I need to implement a save/load system, which I don’t have yet. In short, there are three times a game is saved or loaded: save during gameplay, save during menus, load during menus (load during gameplay is not valid). It’s more complex than that and I’ll get to that, but these are the key points (or rather transitions between these) where saving and loaded is needed.

There’s not much to save at the moment, but I do already have player’s inventory and upgrades. Firstly, I am making those as new systems that are responsible for storing player’s inventory and upgrades and passing them onto the in-game world mob when the game starts. These need to be stored separately from any world or player entities so they don’t get lost between runs, because the player doesn’t “exist” unless there is a world.

With that externalized, I can make my systems respond to save and load requests. I pass them a container where they can shove keyed values that they want and these will then be passed to some sort of save/load location, currently Unity’s internal player preferences. And after a whole lot of tweaking and fiddling, I have this glorious output:

This is my scrap and my upgrade-level data encoded into individual fields, split by system, with some meta information. I can easily extend this and add new save data — the systems wanting to load or save simply need to read or write their data to the save container, which gets processed independently.

And before I proceed any further, I will add a version number:

This is very important for any post-launch updates I will do where I cannot lose user’s data. I need every system to be backwards-compatible and be able to walk through previous version data and update it to new format, add missing, remove deprecated, or whatever actions it needs to do.

Now, I can call the loading at the start of the game and when the world starts, inventory and upgrade systems will tell the player mob who they are and the player mob can then use them normally, except their changes will actually get saved.

Now, there are four things that can happen in the level — the player wins, loses (dies), abandons (leaves), or crashes (hard-quits). None of these are straight-forward, so let’s go through and implement them one at a time.

If the player wins, the stuff that they gained or lost in the level (I’ll just used scrap as example) needs to be saved instantly:

This is pretty easy, since this is just the save logic from above. The interesting things happen if the player dies. I want to wipe any changes that happened to their stuff. In other words, I want to reload the game back to what it was at the start of the level once the player goes back to the menu:

And same for abandoning, if slightly trickier, since the player is still alive and we are leaving an active world instantly:

Now, I don’t really need special considerations for the game crashing mid-game just yet. I will have the progression stuff when I make level transitions and progress, but I’ll get to that in a second.

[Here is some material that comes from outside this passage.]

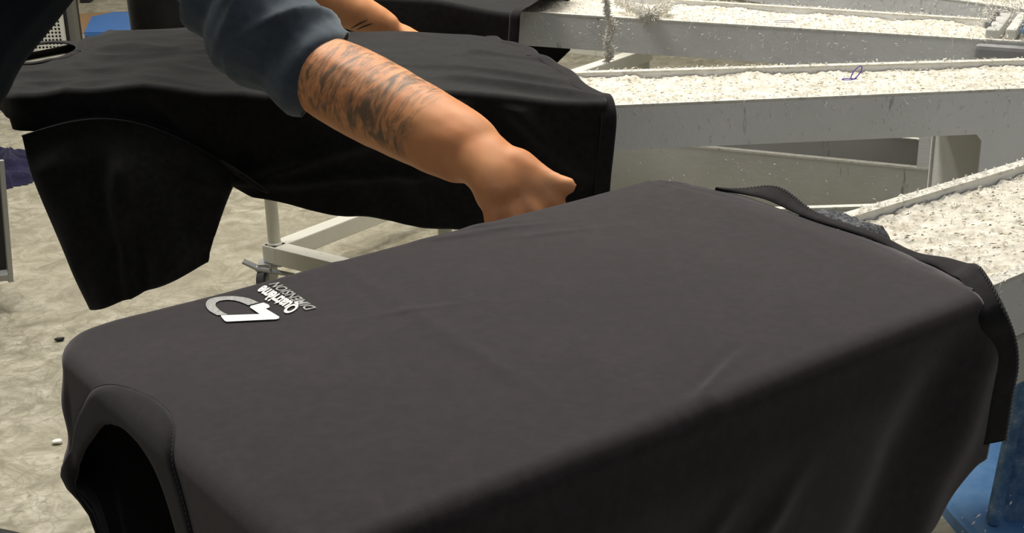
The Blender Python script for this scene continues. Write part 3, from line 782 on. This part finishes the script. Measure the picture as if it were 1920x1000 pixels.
# hem of the second shirt
hp = []
for k in range(40):
    n = .245 - .47 * k / 39; s = sh2(n); hp.append(W2(s, n, droop2(s, n) + top2(s, n)))
hp = [hp[i] for i in range(0, 40, 3)] + [W2(.958, -.252, -.035), W2(.955, -.256, -.08), W2(.950, -.258, -.13), W2(.945, -.256, -.20)]
hp = catmull(hp, 6); nH = len(hp)
ribbon('hem', hp, lambda i: (X2 * -1 + UPZ * .0) * .024, lambda i: (UPZ * (1 - sstep(.62, .75, i / nH)) - N2 * sstep(.62, .75, i / nH) + UPZ * .01).normalized(), M_RIB, t2_, .0045)
# hanging sleeve: flattened tube lofted from the armhole seam to the sleeve hem, points (x, z) at the near face
def sleeve(parent, Lft, Rgt, y0, y1, mat, seed, W_):
    L_ = catmull([(x, z, 0) for x, z in Lft], 12); R_ = catmull([(x, z, 0) for x, z in Rgt], 12)
    n = len(L_); V, F = [], []; seg = 72
    for i in range(n):
        t = i / (n - 1); a_, b_ = L_[i], R_[i]; th = .010 + .022 * sstep(0, .5, t)
        for k in range(seg):
            q = 2 * PI * k / seg; c_, s_ = math.cos(q), math.sin(q)
            f = (1 - c_) / 2; x = a_.x + (b_.x - a_.x) * f; z = a_.y + (b_.y - a_.y) * f
            # armhole arc at the top of the panel
            z += .055 * math.sin(PI * f) * (1 - t) ** 1.5
            y = y0 + (y1 - y0) * t - th * s_ 
            w_ = noise.noise(Vector((f * 2.6 + seed, t * 1.6, 1.0 if s_ > 0 else 5.0))) * .032 + noise.noise(Vector((f * 6 + t * 3, t * 4 + seed, 2.0))) * .010
            w_ += .018 * math.exp(-((f - .52 + .10 * t) / .06) ** 2) * sstep(0, .3, t) * (1 if s_ > 0 else 0)
            y -= w_ * sstep(0, .35, t) * min(1, abs(s_) * 2)
            V.append(Vector((x, y, z)))
    for i in range(n - 1):
        for k in range(seg):
            a_, b_ = i * seg + k, i * seg + (k + 1) % seg; F.append((a_, b_, b_ + seg, a_ + seg))
    o = mesh_obj('sleeve', V, F, mat, parent, True); o.modifiers.new('s', 'SOLIDIFY').thickness = .0015
    for ii, nm in ((n - 4, 'sleeve_seam'),):
        pts = [V[ii * seg + k] + Vector((0, -.0006 if math.sin(2 * PI * k / seg) > 0 else .0006, 0)) for k in range(seg)] + [V[ii * seg]]
        A_, B_ = tube_data(pts, .0009, 5); mesh_obj(nm, A_, B_, M_RIB, o, True)
    pts = [V[k] + Vector((0, -.001, .0)) for k in range(0, seg // 2 + 1)]
    A_, B_ = tube_data(pts, .0018, 6); mesh_obj('armhole_seam', A_, B_, M_RIB, o, True)
    return o
sleeve(t2_, [(-.760, .893), (-.750, .83), (-.718, .72), (-.683, .612)], [(-.427, .828), (-.449, .785), (-.470, .735), (-.487, .685)], 2.075, 2.05, M_BLACK2, 3, W2)
# bunched armpit knot
V, F = [], []
for k in range(5):
    p = Vector((-.432 + .006 * k, 2.062 - .003 * k, .832 - .007 * k)); pts = [p + Vector((-.02 + .012 * j, -.004 * math.sin(j * .8), .018 - .010 * j + .004 * k)) for j in range(5)]
    tube_data(pts, [.002, .004, .005, .004, .002], 6, V, F)
mesh_obj('armpit_gather', V, F, M_BLACK2, t2_, True)

# ---- third shirt behind -----------------------------------------------------------
AZ3 = 113.0; O3 = Vector((-.82, 3.46, .95))
platen(O3, AZ3, .05, .86, .2, 'platen inside the farthest black t-shirt at the top edge', tongue=False, ztop=-.03)
t3_ = thing('t_shirt', 'farthest black t-shirt, at the top edge behind the worker\'s second forearm', 't-shirt', (0, 0, 0), 'black t-shirts on the platens')
me, i3, W3, X3, N3, _ = shirt_mesh(O3, AZ3, 0, lambda n: .985 - .12 * n, .245, lambda s, n, a, b: (.34 if s < .8 else .34 - 1.1 * (s - .8)), lambda s, n: -.02 * sstep(.8, 1, s), lambda t, s, n, a, b, h: sstep(0, .1, h) * .02 * noise.noise(Vector(((s + n) * 7, h * 3, 9))), lambda s, n, a, b, h: .0, nside=80, nend=40, nrow=20, nring=14)
o = link('body', me, M_BLACK2, t3_, True); o.modifiers.new('s', 'SOLIDIFY').thickness = .0012
hp = [W3(.985 - .12 * n, n, -.018) for n in (.24, .15, .05, -.05, -.15, -.235)] + [W3(1.013, -.247, -.05), W3(1.008, -.25, -.11), W3(1.0, -.25, -.14)]
hp = catmull(hp, 5); ribbon('hem', hp, lambda i: X3 * .024, lambda i: (UPZ if i < 26 else -N3), M_RIB, t3_, .004)

# ------------------------------------------------------------------ worker
person = thing('person', 'worker in navy work shirt leaning in, tattooed forearm reaching to the near t-shirt', 'person', (-1.05, 2.05, 0))
PB = Vector((1.05, -2.05, 0))
hipc = Pd(-185, 60, 2.04); chest = Pd(110, -255, 2.08); shR = Pd(415, -120, 1.97); shL = Vector((-.62, 2.38, 1.36))
neckp = chest.lerp(shR, .45) + Vector((.02, .10, .05)); head = neckp + Vector((.10, -.02, .14))
elL = Vector((-.455, 2.62, 1.065)); wrL = Vector((-.215, 2.685, .925))
ch = []
ch.append(([shR.lerp(ELB, .3), Pd(520, 85, 1.86), ELB, ELB + (WRI - ELB) * .22, ELB + (WRI - ELB) * .5, ELB + (WRI - ELB) * .8, WRI], [.055, .056, .056, .062, .058, .052, (.050, .040)]))
KN = [Pd(1032, 372, 1.635), Pd(1001, 394, 1.625), Pd(962, 404, 1.62), Pd(924, 400, 1.62)]
vd = (WRI - Vector((0, 0, CH))).normalized()
pc_ = (KN[0] + KN[1] + KN[2] + KN[3]) / 4
ch.append(([WRI - (WRI - ELB).normalized() * .075, WRI - (WRI - ELB).normalized() * .035, WRI + (pc_ - WRI) * .12, WRI.lerp(pc_, .5), WRI.lerp(pc_, .85)], [(.044, .040), (.046, .038), (.047, .034), (.050, .030), (.046, .022)]))
ch.append(([WRI - (WRI - ELB).normalized() * .02, WRI.lerp(KN[3], .55), KN[3]], [.028, .026, .017]))
ch.append(([WRI, WRI.lerp(KN[0], .55), KN[0]], [.030, .026, .016]))
for k, ln in enumerate((.034, .038, .036, .028)):
    b0 = KN[k]; dn = (b0 - WRI).normalized()
    p1 = b0 + dn * ln * .7 + vd * .004 + Vector((0, 0, -.012)); p2 = p1 + Vector((0, 0, -ln * .5)) + vd * ln * .35; p3 = p2 + vd * ln * .4 + Vector((0, 0, ln * .15))
    ch.append(([WRI.lerp(b0, .5), b0, p1, p2, p3], [.014, .0135, .0115, .0100, .0085]))
TH = [Pd(950, 300, 1.66), Pd(985, 318, 1.65), Pd(1028, 341, 1.64), Pd(1060, 350, 1.635), Pd(1083, 348, 1.63)]
ch.append(([WRI, Pd(975, 322, 1.655), Pd(1012, 350, 1.635)], [.034, .032, .024]))
ch.append((TH, [.030, .021, .0155, .0130, .0115]))
# other arm
ch.append(([chest, shL, shL.lerp(elL, .5), elL, elL + (wrL - elL) * .3, elL + (wrL - elL) * .7, wrL], [.07, .07, .055, .050, .052, .040, (.034, .027)]))
ch.append(([hipc, (hipc + chest) / 2, chest, shR, shR.lerp(ELB, .3)], [.11, .10, .11, .07, .058]))
d2 = (wrL - elL).normalized(); s2 = d2.cross(UPZ).normalized(); u2 = s2.cross(d2)
ch.append(([wrL - d2 * .02, wrL + d2 * .03, wrL + d2 * .08], [(.032, .026), (.038, .022), (.038, .016)]))
for k, (of, ln) in enumerate(((-.030, .030), (-.010, .034), (.010, .032), (.029, .025))):
    b0 = wrL + d2 * .07 + s2 * of; p1 = b0 + d2 * ln - u2 * .008; p2 = p1 + d2 * ln * .5 - u2 * ln * .6; p3 = p2 - u2 * ln * .6
    ch.append(([wrL + d2 * .04 + s2 * of * .8, b0, p1, p2, p3], [.012, .0115, .0095, .0085, .007]))
ch.append(([wrL + d2 * .01 + s2 * .02, wrL + d2 * .04 + s2 * .045, wrL + d2 * .075 + s2 * .052], [.017, .013, .009]))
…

All of this is very finicky as there are so many moving parts. World, UI, game pipeline. Thankfully, everything has its own well-defined pipeline, so it’s a matter of carefully arranging the right events at the right times, like opening panels, saving/loading, changing game states, removing world, removing player, notifying things about world or player changes… And we’re not done yet.

There is a caveat that there is data I do want to save even when the player dies. For the proof of concept, I’ll implement a statistics system and add a “kill counter”:

When a player dies I need to roll back their scrap count, but not their kill count. In other words, I have to tell the system when it’s loading what is the reason for the load — actual save load or failed level reset. And this works out nicely:

So now I should add one of the more important systems — the level progression. I need to track that the player is or isn’t currently on a run. By default, they are not:

But, if they start a new game, they are on level 1:

This numbers gets increased in they win the level. It gets reset to no game if they lose. And it gets untouched if they abandon (my permadeath is optional, so I don’t really care if they cheese something they can just uncheck when starting a run).

Now, I don’t actually have any actual “levels”, that is, my world is my only world and there is no configurable option based on the player’s progression. So time to make a new asset to reference which levels to use for each number:

I also now need to add the accompanying continue button to the main menu:

And then fight some UI pipeline battles to get the whole UI pipeline working properly with loading screens and correct calls to stop and start the game properly.

Final addition is the “super-win” screen when the last level is reached:

And that pretty much establishes my whole game primary use case pipeline, minus polish and a bunch of usability. There are a couple critical confirmation windows I need to add. Firstly, asking the player if they want to overwrite their current progress if they click to start a new game:

And when they win, if they want to go back to main menu — I’d like them to continue:

I should also hide (may be disable later) the continue button when there is nothing to continue:

…which just looks like my old main menu.

And I think that about covers the main parts of saving and using this for level progression pipeline. A very important, often neglected part. But now I have this and it feels great for the “completeness” of the game.